▸ **Stated task**
Copy, without any alteration, the lines from the one that includes "The Blender Python" up to and including the one that includes "tag(g.build('ballast', BALLAST), kind='structure')".

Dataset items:
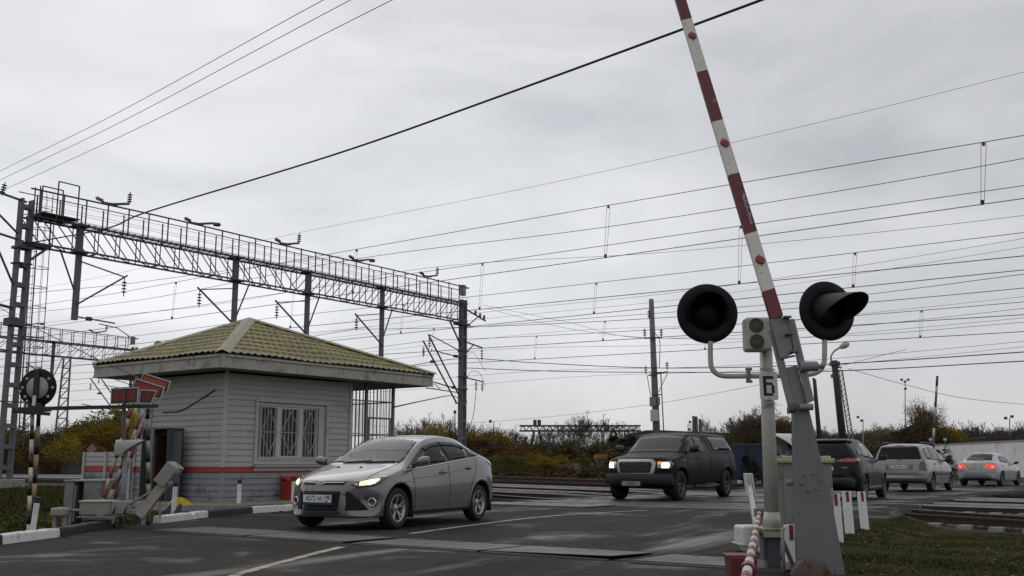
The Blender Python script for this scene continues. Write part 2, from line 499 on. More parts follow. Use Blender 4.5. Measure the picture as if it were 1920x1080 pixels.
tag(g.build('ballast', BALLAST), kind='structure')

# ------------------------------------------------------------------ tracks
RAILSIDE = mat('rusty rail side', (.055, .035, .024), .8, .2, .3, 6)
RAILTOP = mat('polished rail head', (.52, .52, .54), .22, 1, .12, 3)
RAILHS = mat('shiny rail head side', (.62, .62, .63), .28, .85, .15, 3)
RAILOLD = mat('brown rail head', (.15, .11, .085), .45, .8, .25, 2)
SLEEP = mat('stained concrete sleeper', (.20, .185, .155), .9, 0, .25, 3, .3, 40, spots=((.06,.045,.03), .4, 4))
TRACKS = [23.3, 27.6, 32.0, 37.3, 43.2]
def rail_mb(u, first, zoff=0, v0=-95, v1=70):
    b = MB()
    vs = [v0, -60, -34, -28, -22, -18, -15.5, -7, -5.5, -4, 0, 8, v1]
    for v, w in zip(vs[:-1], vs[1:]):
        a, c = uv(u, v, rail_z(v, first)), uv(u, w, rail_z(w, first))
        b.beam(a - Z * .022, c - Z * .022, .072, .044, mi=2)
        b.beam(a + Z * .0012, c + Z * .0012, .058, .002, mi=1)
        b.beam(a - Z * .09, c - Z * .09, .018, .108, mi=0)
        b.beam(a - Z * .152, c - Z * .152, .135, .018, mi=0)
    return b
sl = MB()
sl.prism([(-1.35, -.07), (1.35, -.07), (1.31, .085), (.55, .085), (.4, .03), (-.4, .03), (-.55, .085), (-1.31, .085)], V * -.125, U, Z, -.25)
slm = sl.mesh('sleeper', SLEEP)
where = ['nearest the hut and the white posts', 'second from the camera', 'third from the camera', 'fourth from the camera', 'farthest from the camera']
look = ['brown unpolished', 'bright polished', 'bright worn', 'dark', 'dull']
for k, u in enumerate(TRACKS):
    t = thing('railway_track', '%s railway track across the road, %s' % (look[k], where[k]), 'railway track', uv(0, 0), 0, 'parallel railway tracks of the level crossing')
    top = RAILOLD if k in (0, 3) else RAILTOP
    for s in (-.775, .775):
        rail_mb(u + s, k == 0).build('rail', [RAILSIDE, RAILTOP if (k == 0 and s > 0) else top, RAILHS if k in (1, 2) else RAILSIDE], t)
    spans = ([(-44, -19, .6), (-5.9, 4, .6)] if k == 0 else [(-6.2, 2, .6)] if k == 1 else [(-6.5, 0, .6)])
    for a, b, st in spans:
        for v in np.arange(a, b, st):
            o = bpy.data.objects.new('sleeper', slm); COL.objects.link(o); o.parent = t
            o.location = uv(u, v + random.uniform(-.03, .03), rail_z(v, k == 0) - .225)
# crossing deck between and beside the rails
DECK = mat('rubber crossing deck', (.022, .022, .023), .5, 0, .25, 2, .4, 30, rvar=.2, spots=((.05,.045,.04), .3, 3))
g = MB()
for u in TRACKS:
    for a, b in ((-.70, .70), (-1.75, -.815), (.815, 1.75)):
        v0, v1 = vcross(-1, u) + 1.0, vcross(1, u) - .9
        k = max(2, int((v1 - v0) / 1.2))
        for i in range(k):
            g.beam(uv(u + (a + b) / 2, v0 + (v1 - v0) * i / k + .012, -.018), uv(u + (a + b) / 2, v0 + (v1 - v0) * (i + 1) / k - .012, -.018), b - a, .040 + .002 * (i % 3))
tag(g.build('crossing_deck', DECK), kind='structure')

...

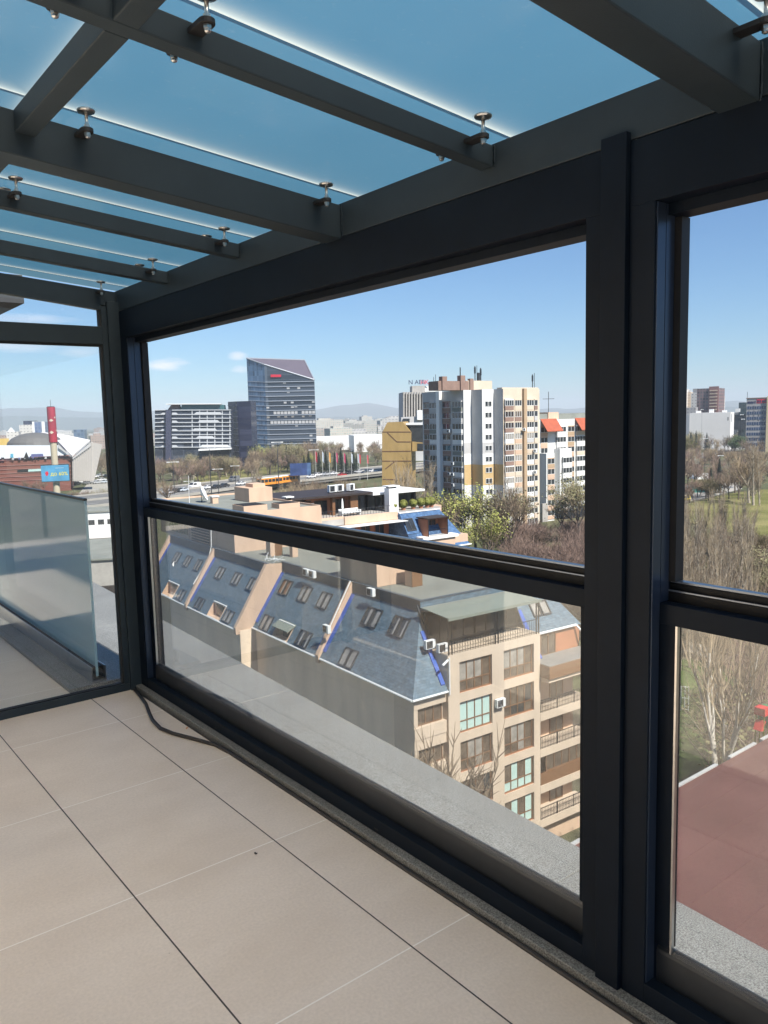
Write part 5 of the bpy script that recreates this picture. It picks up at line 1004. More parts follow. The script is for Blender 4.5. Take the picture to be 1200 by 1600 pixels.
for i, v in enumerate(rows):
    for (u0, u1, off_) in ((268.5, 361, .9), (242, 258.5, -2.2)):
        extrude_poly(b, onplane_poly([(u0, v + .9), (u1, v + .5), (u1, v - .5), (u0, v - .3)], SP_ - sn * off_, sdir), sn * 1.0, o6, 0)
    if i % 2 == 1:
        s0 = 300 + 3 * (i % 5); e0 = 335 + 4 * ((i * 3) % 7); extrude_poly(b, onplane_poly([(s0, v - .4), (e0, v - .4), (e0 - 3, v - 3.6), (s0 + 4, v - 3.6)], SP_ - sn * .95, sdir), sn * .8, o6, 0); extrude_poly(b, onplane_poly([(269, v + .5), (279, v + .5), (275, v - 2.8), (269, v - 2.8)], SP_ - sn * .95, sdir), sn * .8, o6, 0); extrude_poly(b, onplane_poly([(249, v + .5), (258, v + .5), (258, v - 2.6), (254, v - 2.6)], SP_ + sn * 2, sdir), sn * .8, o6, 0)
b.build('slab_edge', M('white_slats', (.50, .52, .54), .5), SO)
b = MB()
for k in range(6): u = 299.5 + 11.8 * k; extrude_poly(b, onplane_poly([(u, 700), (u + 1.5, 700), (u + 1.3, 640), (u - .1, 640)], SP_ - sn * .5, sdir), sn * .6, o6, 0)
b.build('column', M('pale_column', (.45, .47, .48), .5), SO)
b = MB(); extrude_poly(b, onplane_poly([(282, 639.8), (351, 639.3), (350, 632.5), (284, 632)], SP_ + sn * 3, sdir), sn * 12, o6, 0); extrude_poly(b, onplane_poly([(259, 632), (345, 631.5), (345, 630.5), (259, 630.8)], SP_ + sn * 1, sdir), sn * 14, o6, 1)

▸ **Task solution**
The Blender Python script for this scene continues. Write part 2, from line 499 on. More parts follow. Use Blender 4.5. Measure the picture as if it were 1920x1080 pixels.
tag(g.build('ballast', BALLAST), kind='structure')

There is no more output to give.